Their commercial attitude was demonstrated by some artists’ complaints that over the years only others had profited with print publications. Jim Avignon destroyed his own work with the inscription “Moneymachine” in October 2013. The artists’ initiative criticised the action and considered criminal action against Avignon. The monument protection authority considered imposing a fine.

The work of the artists Margret Hunter and Peter Russel is to be protected as the last largely original work of art with glass

For many old West Berliners, the wrangling over the East Side Gallery is a perversion of the original wall art that was not commercial and was never meant to last forever. It was an expression of the will to be free, a constant finger in the face of those guarding the murderous border. It was the combination of danger and the desire to be known in the scene that magically attracted people. Thierry Noir and Keith Haring were among the most famous. Noir’s work “Homage to the Young Generation” was created on the East Side Gallery as just that, an artistic greeting to the new generation.

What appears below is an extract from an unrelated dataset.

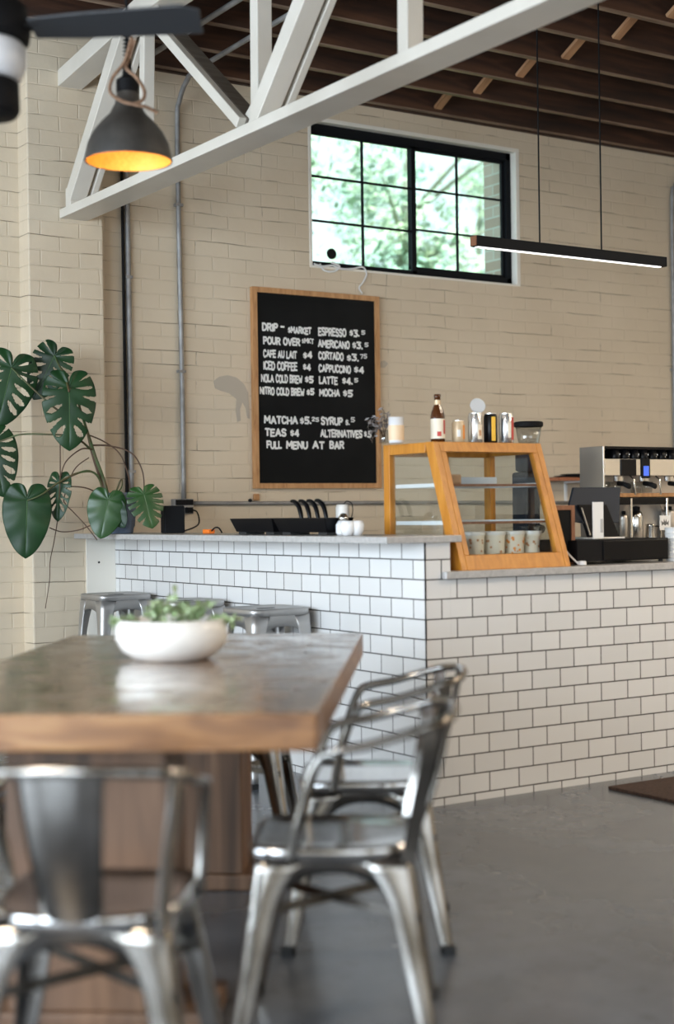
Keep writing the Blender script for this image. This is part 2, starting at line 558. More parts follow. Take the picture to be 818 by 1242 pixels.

The real wall art from before 1989, on the side of the wall facing the West, is largely lost. Demolition and the many “Wall Woodpeckers” have destroyed most of it.

At Potsdamer Platz there is still a small piece of Wall that was painted by artists.

The rest of the Wall on Bernauer Strasse is preserved in its original 1979 GDR form. Fresh attempts at painting are quickly removed.

In the Mauerpark on Bernauer Strasse there is a wall that is still being constantly altered by graffiti sprayers in the original form of the wall art.

Most of the true wall artists before 1989 documented their work photographically. For many, only these pictures were the real work of art. A graffiti cover would have been a perverse idea for them. Their works lived from transience.